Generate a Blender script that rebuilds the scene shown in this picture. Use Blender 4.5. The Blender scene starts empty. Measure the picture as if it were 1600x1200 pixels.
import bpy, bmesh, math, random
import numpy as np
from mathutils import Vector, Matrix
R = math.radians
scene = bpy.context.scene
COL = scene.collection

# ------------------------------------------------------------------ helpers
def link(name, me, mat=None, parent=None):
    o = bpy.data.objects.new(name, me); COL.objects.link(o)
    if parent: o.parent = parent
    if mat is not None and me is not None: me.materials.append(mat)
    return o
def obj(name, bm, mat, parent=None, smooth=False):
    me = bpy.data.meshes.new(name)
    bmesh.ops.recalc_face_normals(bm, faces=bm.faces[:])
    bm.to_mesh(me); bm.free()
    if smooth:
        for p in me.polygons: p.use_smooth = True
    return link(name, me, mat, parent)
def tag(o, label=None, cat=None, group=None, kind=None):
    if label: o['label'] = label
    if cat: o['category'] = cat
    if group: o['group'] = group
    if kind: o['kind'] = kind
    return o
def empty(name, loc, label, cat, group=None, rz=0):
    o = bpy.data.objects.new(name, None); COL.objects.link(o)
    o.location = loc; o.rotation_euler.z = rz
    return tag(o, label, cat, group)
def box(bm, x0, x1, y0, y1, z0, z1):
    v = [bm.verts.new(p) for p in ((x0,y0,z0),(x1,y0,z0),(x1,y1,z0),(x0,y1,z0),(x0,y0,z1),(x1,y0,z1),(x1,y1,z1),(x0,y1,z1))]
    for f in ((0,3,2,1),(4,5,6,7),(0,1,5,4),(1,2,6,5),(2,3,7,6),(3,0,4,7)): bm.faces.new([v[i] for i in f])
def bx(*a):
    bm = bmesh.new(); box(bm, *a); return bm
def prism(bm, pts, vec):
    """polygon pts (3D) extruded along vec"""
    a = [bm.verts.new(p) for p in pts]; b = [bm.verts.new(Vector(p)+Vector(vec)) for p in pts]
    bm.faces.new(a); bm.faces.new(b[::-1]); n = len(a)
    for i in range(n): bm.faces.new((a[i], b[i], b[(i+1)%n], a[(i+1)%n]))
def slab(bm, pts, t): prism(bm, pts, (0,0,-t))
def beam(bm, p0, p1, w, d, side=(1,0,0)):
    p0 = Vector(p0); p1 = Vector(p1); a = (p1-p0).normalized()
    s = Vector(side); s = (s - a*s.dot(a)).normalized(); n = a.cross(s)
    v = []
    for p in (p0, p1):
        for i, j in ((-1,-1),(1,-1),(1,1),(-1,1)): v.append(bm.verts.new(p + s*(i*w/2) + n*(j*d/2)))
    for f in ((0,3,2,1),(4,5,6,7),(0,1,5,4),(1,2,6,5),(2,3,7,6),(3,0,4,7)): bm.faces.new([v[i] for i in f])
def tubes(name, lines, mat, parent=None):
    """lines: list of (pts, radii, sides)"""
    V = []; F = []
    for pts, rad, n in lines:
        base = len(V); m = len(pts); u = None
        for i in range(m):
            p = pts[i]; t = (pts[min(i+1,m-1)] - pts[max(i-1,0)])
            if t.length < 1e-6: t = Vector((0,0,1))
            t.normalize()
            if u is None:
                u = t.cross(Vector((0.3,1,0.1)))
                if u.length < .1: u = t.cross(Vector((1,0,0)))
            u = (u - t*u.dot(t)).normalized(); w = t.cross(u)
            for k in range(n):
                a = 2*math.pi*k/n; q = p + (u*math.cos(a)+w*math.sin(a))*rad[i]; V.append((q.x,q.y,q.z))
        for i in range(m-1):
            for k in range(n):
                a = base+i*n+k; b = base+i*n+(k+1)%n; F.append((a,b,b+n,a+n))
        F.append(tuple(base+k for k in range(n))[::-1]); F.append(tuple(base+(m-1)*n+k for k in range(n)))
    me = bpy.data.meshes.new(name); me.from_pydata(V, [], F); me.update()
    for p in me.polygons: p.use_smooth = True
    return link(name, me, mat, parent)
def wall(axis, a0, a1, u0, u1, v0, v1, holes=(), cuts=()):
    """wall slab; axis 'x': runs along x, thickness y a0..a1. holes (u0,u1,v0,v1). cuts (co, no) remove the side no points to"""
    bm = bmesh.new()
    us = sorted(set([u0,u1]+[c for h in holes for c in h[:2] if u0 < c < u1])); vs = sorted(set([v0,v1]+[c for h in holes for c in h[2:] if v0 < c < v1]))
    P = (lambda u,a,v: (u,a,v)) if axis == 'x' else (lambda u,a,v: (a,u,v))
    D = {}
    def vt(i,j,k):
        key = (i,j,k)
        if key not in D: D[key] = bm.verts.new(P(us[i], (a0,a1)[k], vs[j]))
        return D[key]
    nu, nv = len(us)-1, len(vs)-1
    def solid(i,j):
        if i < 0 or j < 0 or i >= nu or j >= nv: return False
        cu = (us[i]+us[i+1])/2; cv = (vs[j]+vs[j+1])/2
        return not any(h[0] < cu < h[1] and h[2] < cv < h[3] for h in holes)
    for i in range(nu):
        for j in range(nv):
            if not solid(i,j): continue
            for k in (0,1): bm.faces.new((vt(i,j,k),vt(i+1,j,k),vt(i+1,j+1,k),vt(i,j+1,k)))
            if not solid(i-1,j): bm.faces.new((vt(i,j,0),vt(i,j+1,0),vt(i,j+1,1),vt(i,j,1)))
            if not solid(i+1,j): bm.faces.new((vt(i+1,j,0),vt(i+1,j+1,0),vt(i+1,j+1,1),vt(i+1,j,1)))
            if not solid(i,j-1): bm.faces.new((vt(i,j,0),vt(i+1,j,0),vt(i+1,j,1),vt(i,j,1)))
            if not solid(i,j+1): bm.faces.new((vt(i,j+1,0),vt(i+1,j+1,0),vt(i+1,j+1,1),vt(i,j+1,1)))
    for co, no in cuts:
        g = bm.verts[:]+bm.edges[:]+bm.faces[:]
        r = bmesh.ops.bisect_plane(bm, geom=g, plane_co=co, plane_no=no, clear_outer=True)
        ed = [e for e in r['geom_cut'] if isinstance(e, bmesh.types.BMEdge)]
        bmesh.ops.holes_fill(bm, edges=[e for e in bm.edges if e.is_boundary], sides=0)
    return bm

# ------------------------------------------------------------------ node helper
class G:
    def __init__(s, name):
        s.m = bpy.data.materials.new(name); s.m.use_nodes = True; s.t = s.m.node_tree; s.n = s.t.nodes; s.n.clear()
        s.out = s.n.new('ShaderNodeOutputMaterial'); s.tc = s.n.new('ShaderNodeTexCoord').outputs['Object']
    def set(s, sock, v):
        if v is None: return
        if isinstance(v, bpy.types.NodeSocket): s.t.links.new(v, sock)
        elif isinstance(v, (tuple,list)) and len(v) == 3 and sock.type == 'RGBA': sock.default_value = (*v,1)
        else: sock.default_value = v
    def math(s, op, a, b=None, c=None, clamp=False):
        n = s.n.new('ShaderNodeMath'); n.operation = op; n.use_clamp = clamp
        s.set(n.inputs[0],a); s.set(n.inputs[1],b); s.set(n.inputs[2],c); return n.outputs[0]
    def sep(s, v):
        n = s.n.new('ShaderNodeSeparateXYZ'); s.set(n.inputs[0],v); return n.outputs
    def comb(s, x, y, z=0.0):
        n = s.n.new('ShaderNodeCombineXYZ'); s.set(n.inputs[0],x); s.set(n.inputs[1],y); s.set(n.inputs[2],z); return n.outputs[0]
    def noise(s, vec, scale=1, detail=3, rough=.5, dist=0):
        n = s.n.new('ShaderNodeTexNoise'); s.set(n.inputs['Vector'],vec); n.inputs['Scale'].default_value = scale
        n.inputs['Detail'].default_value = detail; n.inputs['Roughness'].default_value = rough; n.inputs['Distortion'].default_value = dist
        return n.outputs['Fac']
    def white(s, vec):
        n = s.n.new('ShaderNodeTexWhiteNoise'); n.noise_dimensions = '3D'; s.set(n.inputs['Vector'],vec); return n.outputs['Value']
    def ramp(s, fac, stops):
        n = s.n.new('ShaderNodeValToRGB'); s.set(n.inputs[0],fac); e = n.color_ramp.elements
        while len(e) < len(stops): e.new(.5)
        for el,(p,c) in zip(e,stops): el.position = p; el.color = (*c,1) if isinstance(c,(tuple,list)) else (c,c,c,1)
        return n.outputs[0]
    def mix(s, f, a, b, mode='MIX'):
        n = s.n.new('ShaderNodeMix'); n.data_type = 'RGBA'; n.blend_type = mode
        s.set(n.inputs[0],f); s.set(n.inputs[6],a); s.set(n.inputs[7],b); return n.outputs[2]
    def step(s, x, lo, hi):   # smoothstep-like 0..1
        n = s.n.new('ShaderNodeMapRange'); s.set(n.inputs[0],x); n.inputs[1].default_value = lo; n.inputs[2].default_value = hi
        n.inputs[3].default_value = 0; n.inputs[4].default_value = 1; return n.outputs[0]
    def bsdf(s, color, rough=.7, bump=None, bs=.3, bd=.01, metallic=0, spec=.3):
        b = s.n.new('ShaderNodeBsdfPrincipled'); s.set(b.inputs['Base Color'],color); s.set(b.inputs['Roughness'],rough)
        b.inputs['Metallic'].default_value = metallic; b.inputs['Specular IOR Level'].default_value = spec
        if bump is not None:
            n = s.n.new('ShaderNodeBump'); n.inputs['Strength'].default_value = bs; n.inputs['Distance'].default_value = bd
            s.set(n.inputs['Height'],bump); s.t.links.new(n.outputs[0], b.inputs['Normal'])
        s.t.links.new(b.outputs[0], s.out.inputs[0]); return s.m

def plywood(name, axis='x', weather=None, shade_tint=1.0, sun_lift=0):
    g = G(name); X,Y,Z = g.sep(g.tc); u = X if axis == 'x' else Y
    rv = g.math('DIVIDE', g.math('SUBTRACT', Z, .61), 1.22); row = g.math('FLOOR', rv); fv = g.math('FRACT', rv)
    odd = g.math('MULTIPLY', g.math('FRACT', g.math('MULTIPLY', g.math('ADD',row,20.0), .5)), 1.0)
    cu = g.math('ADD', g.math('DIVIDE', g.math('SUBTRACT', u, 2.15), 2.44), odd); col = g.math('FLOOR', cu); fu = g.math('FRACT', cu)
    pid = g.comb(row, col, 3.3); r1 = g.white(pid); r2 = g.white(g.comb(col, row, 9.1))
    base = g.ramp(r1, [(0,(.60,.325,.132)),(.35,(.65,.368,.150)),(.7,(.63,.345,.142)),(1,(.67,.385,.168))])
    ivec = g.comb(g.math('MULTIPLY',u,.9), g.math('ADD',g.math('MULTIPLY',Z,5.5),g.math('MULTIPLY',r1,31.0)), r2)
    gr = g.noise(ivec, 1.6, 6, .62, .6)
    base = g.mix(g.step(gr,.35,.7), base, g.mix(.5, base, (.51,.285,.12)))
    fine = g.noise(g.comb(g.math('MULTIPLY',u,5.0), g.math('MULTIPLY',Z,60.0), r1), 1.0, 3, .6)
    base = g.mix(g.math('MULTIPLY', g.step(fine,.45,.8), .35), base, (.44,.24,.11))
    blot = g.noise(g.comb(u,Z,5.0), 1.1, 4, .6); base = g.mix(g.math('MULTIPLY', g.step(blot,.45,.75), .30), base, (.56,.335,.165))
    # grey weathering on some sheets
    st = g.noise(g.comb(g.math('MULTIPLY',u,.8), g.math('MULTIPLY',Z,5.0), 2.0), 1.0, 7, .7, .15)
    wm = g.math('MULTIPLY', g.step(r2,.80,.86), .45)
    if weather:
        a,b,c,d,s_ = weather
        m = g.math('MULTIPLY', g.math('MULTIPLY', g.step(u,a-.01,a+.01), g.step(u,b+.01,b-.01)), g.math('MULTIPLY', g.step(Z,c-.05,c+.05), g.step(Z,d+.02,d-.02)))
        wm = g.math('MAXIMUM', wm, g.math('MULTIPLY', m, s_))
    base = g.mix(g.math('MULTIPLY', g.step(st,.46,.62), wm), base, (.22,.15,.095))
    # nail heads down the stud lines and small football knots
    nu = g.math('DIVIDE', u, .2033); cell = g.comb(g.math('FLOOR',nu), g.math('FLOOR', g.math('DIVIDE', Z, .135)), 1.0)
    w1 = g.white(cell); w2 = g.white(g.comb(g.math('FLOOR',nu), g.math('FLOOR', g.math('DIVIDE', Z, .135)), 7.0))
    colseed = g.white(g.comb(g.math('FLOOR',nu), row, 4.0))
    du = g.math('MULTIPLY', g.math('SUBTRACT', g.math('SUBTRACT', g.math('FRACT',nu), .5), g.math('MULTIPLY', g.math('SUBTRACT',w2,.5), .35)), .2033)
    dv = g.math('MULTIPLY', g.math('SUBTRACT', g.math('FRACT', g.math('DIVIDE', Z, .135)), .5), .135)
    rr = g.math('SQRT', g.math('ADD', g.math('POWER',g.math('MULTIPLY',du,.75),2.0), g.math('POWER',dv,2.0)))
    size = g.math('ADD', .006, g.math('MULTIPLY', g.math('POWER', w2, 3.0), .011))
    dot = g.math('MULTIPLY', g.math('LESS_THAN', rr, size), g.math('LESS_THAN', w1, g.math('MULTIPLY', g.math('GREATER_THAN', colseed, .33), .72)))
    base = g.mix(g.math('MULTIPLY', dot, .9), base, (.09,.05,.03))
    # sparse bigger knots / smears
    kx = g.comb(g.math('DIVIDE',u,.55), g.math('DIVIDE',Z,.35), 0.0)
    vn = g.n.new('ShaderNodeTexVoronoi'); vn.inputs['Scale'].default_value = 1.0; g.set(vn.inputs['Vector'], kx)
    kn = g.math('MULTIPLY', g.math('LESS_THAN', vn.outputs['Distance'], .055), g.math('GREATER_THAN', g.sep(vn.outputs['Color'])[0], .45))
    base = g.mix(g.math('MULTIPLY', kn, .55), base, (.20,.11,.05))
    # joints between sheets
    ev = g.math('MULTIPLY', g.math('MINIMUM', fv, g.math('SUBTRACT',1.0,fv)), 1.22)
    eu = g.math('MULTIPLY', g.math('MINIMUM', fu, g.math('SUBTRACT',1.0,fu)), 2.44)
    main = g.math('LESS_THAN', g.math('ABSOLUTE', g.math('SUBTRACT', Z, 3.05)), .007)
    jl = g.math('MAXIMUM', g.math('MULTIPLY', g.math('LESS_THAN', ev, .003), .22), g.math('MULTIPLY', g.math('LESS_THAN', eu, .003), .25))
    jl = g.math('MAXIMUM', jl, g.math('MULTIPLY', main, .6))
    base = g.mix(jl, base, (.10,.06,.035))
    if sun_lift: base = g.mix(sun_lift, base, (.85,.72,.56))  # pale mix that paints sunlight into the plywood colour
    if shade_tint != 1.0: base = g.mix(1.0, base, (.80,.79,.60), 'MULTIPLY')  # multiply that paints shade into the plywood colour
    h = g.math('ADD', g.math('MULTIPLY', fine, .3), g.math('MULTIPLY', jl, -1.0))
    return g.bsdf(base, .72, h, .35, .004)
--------
Output exactly the leading lines of the data, up to and including the line marked by "COL = scene.collection".

Generate a Blender script that rebuilds the scene shown in this picture. Use Blender 4.5. The Blender scene starts empty. Measure the picture as if it were 1600x1200 pixels.
import bpy, bmesh, math, random
import numpy as np
from mathutils import Vector, Matrix
R = math.radians
scene = bpy.context.scene
COL = scene.collection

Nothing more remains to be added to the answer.